> _What the exercise asks_:
Transcribe each record exactly. Include every one.

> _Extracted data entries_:
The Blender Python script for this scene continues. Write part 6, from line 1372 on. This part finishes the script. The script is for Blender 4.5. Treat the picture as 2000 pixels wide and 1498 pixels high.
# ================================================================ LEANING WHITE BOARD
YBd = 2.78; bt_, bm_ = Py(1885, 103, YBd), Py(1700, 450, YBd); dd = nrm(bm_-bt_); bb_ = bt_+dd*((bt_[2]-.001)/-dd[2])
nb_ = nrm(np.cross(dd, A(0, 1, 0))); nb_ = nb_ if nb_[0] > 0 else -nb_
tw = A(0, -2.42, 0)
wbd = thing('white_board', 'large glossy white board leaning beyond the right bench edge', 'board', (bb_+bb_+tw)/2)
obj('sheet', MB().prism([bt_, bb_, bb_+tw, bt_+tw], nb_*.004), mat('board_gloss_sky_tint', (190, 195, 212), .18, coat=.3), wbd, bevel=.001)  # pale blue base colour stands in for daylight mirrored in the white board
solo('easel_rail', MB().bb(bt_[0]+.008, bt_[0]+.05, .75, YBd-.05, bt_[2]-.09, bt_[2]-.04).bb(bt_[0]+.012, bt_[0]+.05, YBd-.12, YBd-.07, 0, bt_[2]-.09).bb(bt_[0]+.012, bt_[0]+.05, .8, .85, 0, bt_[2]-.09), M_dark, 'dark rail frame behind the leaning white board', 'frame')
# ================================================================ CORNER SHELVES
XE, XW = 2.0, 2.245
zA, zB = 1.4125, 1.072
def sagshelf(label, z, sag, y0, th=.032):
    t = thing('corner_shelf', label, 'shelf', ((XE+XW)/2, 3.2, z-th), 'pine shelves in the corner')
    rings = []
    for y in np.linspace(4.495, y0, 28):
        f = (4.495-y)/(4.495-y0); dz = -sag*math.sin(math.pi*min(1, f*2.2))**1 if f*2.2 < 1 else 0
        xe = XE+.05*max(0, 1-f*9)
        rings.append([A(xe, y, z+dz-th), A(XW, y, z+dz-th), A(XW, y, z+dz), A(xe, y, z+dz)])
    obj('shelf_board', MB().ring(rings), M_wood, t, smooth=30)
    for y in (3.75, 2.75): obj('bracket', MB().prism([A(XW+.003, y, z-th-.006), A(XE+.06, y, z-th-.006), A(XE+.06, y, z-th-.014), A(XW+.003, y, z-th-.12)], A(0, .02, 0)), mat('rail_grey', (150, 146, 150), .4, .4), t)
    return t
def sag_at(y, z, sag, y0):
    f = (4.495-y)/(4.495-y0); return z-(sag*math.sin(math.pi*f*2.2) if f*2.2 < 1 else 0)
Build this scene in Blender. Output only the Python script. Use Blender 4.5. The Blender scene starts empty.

> _Expected answer_:
The Blender Python script for this scene continues. Write part 6, from line 1372 on. This part finishes the script. The script is for Blender 4.5. Treat the picture as 2000 pixels wide and 1498 pixels high.
# ================================================================ LEANING WHITE BOARD
YBd = 2.78; bt_, bm_ = Py(1885, 103, YBd), Py(1700, 450, YBd); dd = nrm(bm_-bt_); bb_ = bt_+dd*((bt_[2]-.001)/-dd[2])
nb_ = nrm(np.cross(dd, A(0, 1, 0))); nb_ = nb_ if nb_[0] > 0 else -nb_
tw = A(0, -2.42, 0)
wbd = thing('white_board', 'large glossy white board leaning beyond the right bench edge', 'board', (bb_+bb_+tw)/2)
obj('sheet', MB().prism([bt_, bb_, bb_+tw, bt_+tw], nb_*.004), mat('board_gloss_sky_tint', (190, 195, 212), .18, coat=.3), wbd, bevel=.001)  # pale blue base colour stands in for daylight mirrored in the white board
solo('easel_rail', MB().bb(bt_[0]+.008, bt_[0]+.05, .75, YBd-.05, bt_[2]-.09, bt_[2]-.04).bb(bt_[0]+.012, bt_[0]+.05, YBd-.12, YBd-.07, 0, bt_[2]-.09).bb(bt_[0]+.012, bt_[0]+.05, .8, .85, 0, bt_[2]-.09), M_dark, 'dark rail frame behind the leaning white board', 'frame')
# ================================================================ CORNER SHELVES
XE, XW = 2.0, 2.245
zA, zB = 1.4125, 1.072
def sagshelf(label, z, sag, y0, th=.032):
    t = thing('corner_shelf', label, 'shelf', ((XE+XW)/2, 3.2, z-th), 'pine shelves in the corner')
    rings = []
    for y in np.linspace(4.495, y0, 28):
        f = (4.495-y)/(4.495-y0); dz = -sag*math.sin(math.pi*min(1, f*2.2))**1 if f*2.2 < 1 else 0
        xe = XE+.05*max(0, 1-f*9)
        rings.append([A(xe, y, z+dz-th), A(XW, y, z+dz-th), A(XW, y, z+dz), A(xe, y, z+dz)])
    obj('shelf_board', MB().ring(rings), M_wood, t, smooth=30)
    for y in (3.75, 2.75): obj('bracket', MB().prism([A(XW+.003, y, z-th-.006), A(XE+.06, y, z-th-.006), A(XE+.06, y, z-th-.014), A(XW+.003, y, z-th-.12)], A(0, .02, 0)), mat('rail_grey', (150, 146, 150), .4, .4), t)
    return t
def sag_at(y, z, sag, y0):
    f = (4.495-y)/(4.495-y0); return z-(sag*math.sin(math.pi*f*2.2) if f*2.2 < 1 else 0)
Build this scene in Blender. Output only the Python script. Use Blender 4.5. The Blender scene starts empty.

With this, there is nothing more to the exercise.